Khartoum Bahri Evangelical Church, of the Sudan Presbyterian Evangelical Church (SPEC), has been the subject of government harassment, arrests and demolition of part of its worship center as Muslim investors have tried to take it over. Authorities charged two South Sudanese pastors, the Rev. Peter Yein Reith and the Rev. Yat Michael, with crimes calling for the death penalty due to their efforts to defend the church against the illegal sale of its property to the Muslim business interest. They were released following eight months in prison.

Michael, 49, was arrested in December 2014 after encouraging the church. Reith, 36, was arrested on Jan. 11, 2015 after submitting a letter from South Sudan Presbyterian Evangelical Church leaders inquiring about the whereabouts of Michael.

Christians called for prayers for the church leaders and other Christians arrested last week.

“Pray for them, because they are being persecuted because of Christ,” said one former church leader who fled the country due to persecution in 2011.

Police aboard five vehicles raided the compound of the evangelical school, which is owned by the SPEC.

Last year a court ruled that committees imposed on the church to enable Muslim investors to take it over were illegal.

Harassment, arrests and persecution of Christians have intensified since the secession of South Sudan in July 2011. The Sudanese Minister of Guidance and Endowments announced in April 2013 that no new licenses would be granted for building new churches in Sudan, citing a decrease in the South Sudanese population.
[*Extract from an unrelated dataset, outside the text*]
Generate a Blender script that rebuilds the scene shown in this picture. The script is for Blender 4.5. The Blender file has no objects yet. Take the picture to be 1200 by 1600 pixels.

Sudan since 2012 has expelled foreign Christians and bulldozed church buildings on the pretext that they belonged to South Sudanese. Sudan fought a civil war with the South Sudanese from 1983 to 2005, and in June 2011, shortly before the secession of South Sudan the following month, the government began fighting a rebel group in the Nuba Mountains that has its roots in South Sudan.

Due to its treatment of Christians and other human rights violations, Sudan has been designated a Country of Particular Concern by the U.S. State Department since 1999, and the U.S. Commission on International Religious Freedom recommended the country remain on the list in its 2016 report.

Sudan ranked eighth on Christian support organization Open Doors’ 2016 World Watch List of countries where Christians face most persecution.